E como não queríamos deixar nada por ver, dali fomos ao miradouro do Canillo, um local impressionante com uma vista a pique para o Collent de Montaup.



Ainda só tínhamos encontrado um português desde que chegáramos a Andorra, pelo que ali foi o sítio certo para encontrar outro, também de mota, que logo aproveitámos para nomear fotógrafo de uma chapa em grupo.

 

Entretanto a estrada já estava quase seca, pelo que era boa altura para ir tratar do checkin no hotel Garden Andorra, onde pernoitaríamos, e começar a pensar na parte gastronómica. A descida foi animada por boas curvas que apanhámos novamente em direção ao centro de Andorra por onde já tínhamos passado.

Infelizmente dado o avançado da hora a que nos despachámos do checkin, banhoca, etc., os restaurantes nas proximidades estavam todos fechados ou prestes a fechar. Uma pesquisa rápida no amigo Google e apareceu-nos um que talvez salvasse a noite, pelo que fizemos um passeio noturno até ao El Raim, onde uma simpática senhora nos atendeu sem qualquer problema. O restaurante tinha boa pinta e percebia-se que a especialidade eram as carnes grelhadas, pelo que praticamente só foi necessário escolher o vinho para acompanhar...
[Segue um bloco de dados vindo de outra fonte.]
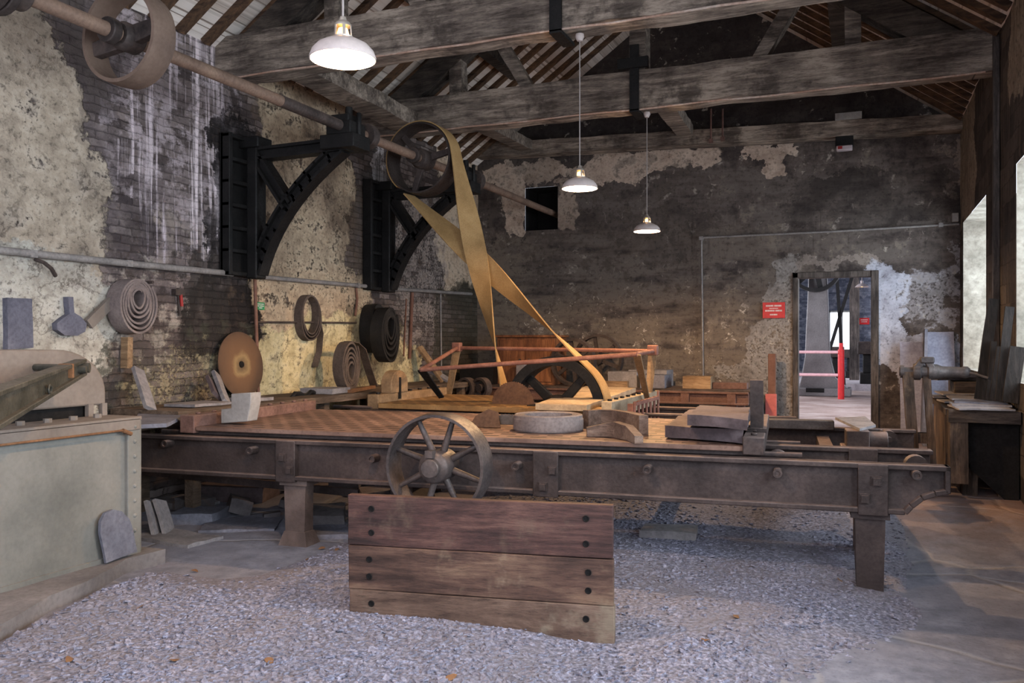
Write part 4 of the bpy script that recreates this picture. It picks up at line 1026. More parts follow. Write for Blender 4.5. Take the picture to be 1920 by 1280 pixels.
sfh = thing('timber_bench', 'long low timber bench against the left wall, behind the front saw bed', 'bench', (-4.87, 6.3, 0))
mb = MB(); mb.bx(XL+.03, -4.52, 4.72, 9.75, SHZ-.06, SHZ); mb.rough(.15, .006, 3); mk('top', mb, m_shelf, sfh, world=True)
for y in (4.95, 6.6, 8.1, 9.5):
    for x in (XL+.1, -4.6):
        mb = MB(); mb.bx(x-.04, x+.04, y-.04, y+.04, -.03, SHZ-.05); mk('leg', mb, m_shelf, sfh, world=True)
c = atX(650, 714, XL+.35); c.z = SHZ+.265
roll('belt_roll', c, .08, .26, 5, .12, m_leather, 'brown coil of belting standing on the low timber bench', sq=.62, hang=-.35, tail=[c+V((-.02,.05,.235)), c+V((-.06,.25,.22)), c+V((-.1,.45,.15)), c+V((-.12,.62,-.1)), c+V((-.12,.72,-.255))])
# rusty saw blade leaning on the wall
c = atX(452, 682, XL+.09); R = .292; c.z = SHZ+R+.004
mb = MB(); mb.lathe([(.03,-.004),(R,-.004),(R,.004),(.03,.004)], Matrix.Translation(c) @ Matrix.Rotation(math.radians(83), 4, 'Y'), 64, closed=True)
t = NT('concentric rust'); g_ = t.vm('LENGTH', t.vm('SUBTRACT', t.tc.outputs['Object'], (0,0,R)))
ns = t.noise(6, 5)['Fac']; col = t.ramp(t.math('ADD', t.math('MULTIPLY', g_, 2.3), t.math('MULTIPLY', ns, .35)), [(.22, L((92,74,56))), (.36, L((140,116,82))), (.46, L((108,80,58))), (.75, L((94,70,53))), (1., L((66,50,41)))])
m_disc = t.done(col, .75, .1, t.bump(t.noise(40)['Fac'], .2, .01), .3)
mk('rusty_disc', mb, m_disc, label='big orange rusted circular blade leaning against the left wall', cat='saw blade', origin=(c.x, c.y, c.z-R))
mb = MB(); mb.lathe([(0,0),(.028,0),(.028,.012),(0,.012)], AX((1,0,.12), c+V((.0,0,0))), 16)
o_ = bpy.data.objects['rusty_disc']; mk('arbor_hole', mb, m_black, o_, world=True)
# slates and planks leaning along the left wall
def lean(name, b, t_, w, th, mat, label, cat, yaw=0, group=None):
    b, t_ = V(b), V(t_); mb = MB(); mb.bar(b, t_, w, th, up=(1, 0, .2)); mb.rough(.08, .004, 6, int(b.y*9)); return mk(name, mb, mat, label=label, cat=cat, group=group, origin='base', smooth=45)
def wl(x, y, off): return atX(x, y, XL+off)
b = wl(282, 762, .40); b.z = SHZ+.01; lean('leaning_plank', b, wl(258, 692, .12), .10, .03, m_slate_l, 'pale plank leaning on the left wall between belt roll and rusty blade', 'plank')
b = wl(425, 765, .45); b.z = SHZ+.01; lean('leaning_slate', b, wl(404, 700, .14), .08, .03, m_slate_l, 'narrow slate strip propped left of the rusty blade', 'slate')
b = wl(418, 768, .36); b.z = SHZ+.01; lean('leaning_slate', b, wl(405, 722, .16), .26, .03, m_slate_w, 'broad dark slate propped behind the narrow strip, left of the rusty blade', 'slate')
b = wl(832, 738, .42); b.z = SHZ+.01; lean('leaning_plank', b, wl(786, 650, .12), .12, .03, m_plank, 'bare plank leaning on the left wall behind the guard frame', 'plank')
b = wl(845, 738, .50); b.z = SHZ+.01; lean('leaning_plank', b, wl(800, 690, .2), .10, .03, m_slate_l, 'shorter pale plank leaning in front of the bare plank near the guard frame', 'plank')
for a, s, lab in (((470, 752), (.30,.22,.025), 'flat pale slate lying on the timber bench below the rusty blade'), ((610, 757), (.36,.3,.05), 'flat stone lying on the timber bench beside the belt coil'), ((372, 768), (.30,.4,.02), 'thin pale slate on the near end of the timber bench')):
    p = wl(*a, .42); mb = MB(); mb.box((p.x, p.y, SHZ+s[2]/2+.006), s); mb.rough(.07, .006, 6, a[0]); mk('flat_slate', mb, m_slate_l, label=lab, cat='slate', origin='base', smooth=45)
p = wl(580, 752, .4)
mb = MB(); mb.tube([p + V((.0, -.3+.08*k, .03+.06*abs(math.sin(k*1.1)))) for k in range(8)], .022, 8); mk('scrap_strap', mb, m_rubber, label='dark scrap of strap lying crumpled on the timber bench', cat='strap', origin='base')
b = wl(700, 757, .5); b.z = SHZ+.03; q = wl(655, 765, .62); q.z = SHZ+.02
mb = MB(); mb.bar(q, b, .05, .03); mk('rusty_bar', mb, m_rust, label='short orange rusted bar on the bench by the ochre saw bed', cat='bar', origin='base')
# conduits and pipes on the left wall
def pipe(name, pts, r, mat, label, cat='conduit', clips=()):
    mb = MB(); mb.tube(pts, r, 10); o = mk(name, mb, mat, label=label, cat=cat, origin=pts[0])
    for c in clips:
        mb = MB(); mb.box(c, (.05, .05, .05)); mk('clip', mb, mat, o, world=True)
    return o
XC = XL+.05
pipe('conduit', [wl(-90, 461, .05), wl(0, 469, .05), wl(240, 494, .05), wl(436, 513, .05)], .026, m_conduit, 'grey conduit along the left wall from the left edge to the nearer bracket', clips=[wl(240, 494, .05), wl(60, 476, .05)])
pipe('conduit', [wl(478, 518, .05), wl(692, 537, .05)], .022, m_conduit, 'grey conduit along the left wall between the two brackets', clips=[wl(670, 535, .05)])
pipe('conduit', [wl(728, 541, .05), wl(884, 551, .05)], .022, m_conduit, 'grey conduit on the left wall beyond the further bracket')
m_pipe = weathered('brown painted pipe', (92,62,50), (120,84,70), (140,104,88), 5, .7, 0, .2, 40)
b = wl(484, 757, .06); b.z = SHZ+.01; pipe('drop_pipe', [wl(478, 518, .06), b], .016, m_pipe, 'brown vertical pipe dropping beside the rusty blade and green sign', 'pipe')
pipe('wall_rail', [wl(470, 604, .03), wl(560, 604, .03), wl(668, 605, .03)], .010, m_iron, 'thin dark rail across the pale left wall behind the loop of belting', 'rail')
pipe('rust_bar', [wl(773, 548, .02), wl(768, 672, .02)], .022, m_pipe, 'thick rust brown bar hanging on the wall right of the black belt rolls', 'bar')
pipe('rust_bar', [wl(762, 560, .01), wl(757, 668, .01)], .010, m_pipe, 'thin dark bar hanging beside the rust brown bar', 'bar')
pipe('drop_pipe', [wl(826, 545, .012), wl(828, 745, .012)], .012, m_conduit, 'thin grey vertical pipe near the far end of the left wall', 'pipe')
pipe('chain_hook', [wl(667, 534, .012), wl(670, 560, .03), wl(666, 592, .03)], .014, m_pipe, 'short rusty hook hanging from the conduit by the further bracket', 'hook')
mb = MB(); mb.bar(wl(238, 632, .03), wl(237, 690, .03), .05, .07, up=(1,0,0)); mk('wooden_stake', mb, m_plank, label='brown wooden stake hanging below the dusty belt roll', cat='stake', origin='base')
hk = thing('hand_tool', 'red handled tool hanging on the left wall right of the dusty belt roll', 'tool', wl(337, 592, .05))
mb = MB(); mb.cyl(wl(334, 540, .02), wl(337, 592, .02), .012, n=8); mb.box(wl(333, 548, .02), (.06,.10,.05)); mk('shank', mb, m_iron, hk, world=True)
m_red = plain('red paint', (150,36,32), .6)
mb = MB(); mb.cyl(wl(339, 552, .04), wl(341, 574, .04), .013, n=10); mk('handle', mb, m_red, hk, world=True)
m_hook = m_iron
mb = MB(); mb.tube([wl(66, 486, .04), wl(82, 492, .10), wl(96, 503, .09), wl(104, 517, .06)], .014, 8); mk('wall_hook', mb, m_iron, label='bent iron hook on the left wall just under the conduit', cat='hook', origin='base')
def sign(name, P, w, h, mat, mat_t, label, lines, nrm):
    """P centre, nrm facing axis: 'x' faces +x, 'y' faces -y"""
    t = thing(name, label, 'sign', P); R_ = (lambda a, z, d: V((d, a, z))) if nrm == 'x' else (lambda a, z, d: V((a, -d, z)))
    def bxx(mb, a0, a1, z0, z1, d0, d1): mb.hexa([R_(*q) for q in ((a0,z0,d0),(a1,z0,d0),(a1,z0,d1),(a0,z0,d1),(a0,z1,d0),(a1,z1,d0),(a1,z1,d1),(a0,z1,d1))])
    mb = MB(); bxx(mb, -w/2, w/2, -h/2, h/2, 0, .008); mk('plate', mb, mat, t, bev=.002)
    for zz, hh, words in lines:
        mb = MB()
        for a, b_ in words:
            n = max(1, int((b_-a)*w/(hh*h*.8)))
            for k in range(n):
                u0 = a+(b_-a)*k/n; u1 = a+(b_-a)*(k+.72)/n; bxx(mb, (u0-.5)*w, (u1-.5)*w, (zz-hh/2-.5)*h, (zz+hh/2-.5)*h, .008, .0095)
        mk('lettering', mb, mat_t, t)
    return t
m_wht = plain('white print', (235,225,220), .6)
m_grn = plain('green sign plate', (40,140,90), .5)
p0, p1 = wl(480, 566, .02), wl(495, 581, .02)
sign('safety_sign', (p0+p1)/2, abs(p1.y-p0.y), abs(p1.z-p0.z), m_grn, m_wht, 'small green sign with white writing on the pale left wall', [(.75,.12,[(.1,.5),(.55,.9)]),(.5,.12,[(.1,.35),(.4,.9)]),(.25,.12,[(.3,.7)])], 'x')

# ------------------------------------------------------------------ things lying on the front saw bed
def onbed(x, y, z=BZ): return atZ(x, y, z)
wb = [(414,797),(414,770),(433,768),(433,741),(470,739),(470,757),(463,793)]
p = onbed(440, 796); Yb_ = p.y+.0; P = [atY(x, y, Yb_) for x, y in wb]; zo = min(q.z for q in P)-BZ-.003
mb = MB(); mb.prism([(q.x, q.z-zo) for q in P], .11, Matrix(((1,0,0,0),(0,0,1,Yb_),(0,1,0,0),(0,0,0,1))))
m_whiteblk = weathered('whitish grey cast block', (126,121,119), (152,147,144), (170,165,161), 5, .85, 0, .3, 40)
mk('stepped_block', mb, m_whiteblk, label='whitish stepped block standing on the left end of the front saw bed', cat='block', origin='base', bev=.006)
c = onbed(1028, 806); 
t = thing('belt_ring', 'thick grey ring of coiled belting lying on the front saw bed', 'belt ring', (c.x, c.y, BZ+.002))
prof = [(.222,0),(.228,.01),(.228,.074),(.222,.083),(.222,.098),(.214,.104),(.204,.098)]
for k in range(4): prof += [(.203-.012*k,.100),(.195-.012*k,.100),(.193-.012*k,.090)]
prof += [(.152,.095),(.150,0)]
mb = MB(); mb.lathe(prof, None, 64, closed=True); mk('coil', mb, m_graybelt, t, smooth=30)
def band(name, pts, h, th, mat, label, hs=None):
    P = [onbed(*p) for p in pts]; mb = MB(); n = len(P)
    L_, R_ = [], []
    for i, p in enumerate(P):
        d = (P[min(i+1,n-1)]-P[max(i-1,0)]).normalized(); s_ = V((-d.y, d.x, 0))*th/2; L_.append(p-s_); R_.append(p+s_)
    hh = hs or [h]*n; vs = []
    for i in range(n): vs += [L_[i]+V((0,0,.002)), R_[i]+V((0,0,.002)), R_[i]+V((0,0,hh[i])), L_[i]+V((0,0,hh[i]))]
    fs = [(0,1,2,3), tuple(4*(n-1)+k for k in (3,2,1,0))]
    for i in range(n-1):
        for k in range(4): fs.append((4*i+k, 4*i+(k+1)%4, 4*i+4+(k+1)%4, 4*i+4+k))
    mb.faces(vs, fs); return mk(name, mb, mat, label=label, cat='wooden segment', group='curved wooden segments', origin='base', smooth=50)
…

Já de fome (e sede) saciada, agradecemos à simpática senhora que nos atendeu já um bocado fora de horas, que sozinha deu conta do nosso jantar na grelha e ainda assim nos atendeu super bem.

 

Fizemos o caminho de volta para digerir o jantar (desta feita como o Rui não estava responsável pela navegação, percorremos a distância normal) e voltámos ao hotel para descansar de um dia longo e que - graças a mim - nos tinha apresentado alguns desafios de logística que por fim foram ultrapassados da melhor forma e com o espírito de grupo e camaradagem com que já sabemos podemos contar.

1 comentário:

mãe disse...

Como sempre, experiencias que te vão ficar para a vida.
Fico sempre na espectativa destas tuas "reportagens" que me levam a viajar contigo.
Obrigada por isso.
Beijinho da mãe, que fica sempre a pedir AJUDA, para que tudo corra bem.